海賊バイキングは子煩悩?アイスランドの遺跡で動物型のおもちゃを発見
スカンディナビア、バルト海沿岸地域の武装集団バイキングは、800年から1050年の間の約250年間に西ヨーロッパ沿海部を侵略したことで知られている。このほどアイスランドの考古学者たちが、その暴力的で残虐なイメージを覆す発見をした。
考古学者たちは、アイスランドの東海岸近くの農地にあるフィヨルド・セイスフィヨルズール遺跡で、パラゴナイト凝灰岩という、玄武岩のような素材で作られた約5センチの置物を発見した。置物は4本の足を持っており、チームの責任者であるラグナヘイズル・トラウスタドッティルは、これはバイキングが子どものために作ったおもちゃだと推測した。
しかし何の動物を象っているかが分からない。トラウスタドッティルはアイスランドのヴァイキングが食肉用に家畜化した豚を表していると考えた。しかし彼女の同僚2人はこれに反対で、足と首が頑丈に見えることから、これは熊だと主張した。アイスランドにはホッキョクグマは生息していないが、紀元前870年に島への入植が始まって以来、600回以上目撃されている。
一方で、この置物はアイスランド馬を象っていると主張する人もいる。アイスランド馬は、スカンジナビア半島に生息するポニーを祖先とする小型で筋肉質な品種で、入植者とともにこの島に持ち込まれた。また、アイスランドの牧羊犬という説もある。
フィヨルド・セイスフィヨルズール遺跡では、これまで様々なバイキングの遺物が見つかっている。2021年、考古学者たちは、遺跡で製粉所と羊小屋を備えた農場跡を偶然発見した。それらは18世紀から20世紀にかけて建てられたものだが、その下には中世のある時期に地滑りで埋められたと思われるバイキングの集落跡があることが判明した。そこを掘ると、バイキングの女性たちが衣服や織物を作っていたであろう部屋を備えた家があり、周辺からは家畜の柵やゴミの山も発見された。周囲に堆積した火山灰から、この家は11世紀から13世紀にかけて使われていたと考えられる。

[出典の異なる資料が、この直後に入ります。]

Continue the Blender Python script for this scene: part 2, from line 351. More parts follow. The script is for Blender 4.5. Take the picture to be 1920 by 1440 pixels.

この場所からは、これまでにおもちゃやゲームの駒など、4000点近くのバイキングの遺物が発見されたという。トラウスタドッティルは、アートネットの取材に対して「アイスランドでこれほど多くの遺物が発見された遺跡は他にありません。バイキングの誰かが冬の夜、わずかな灯りの中で子どもたちのためにゲームの駒や動物を彫っていた姿が目に浮かびます」と語った。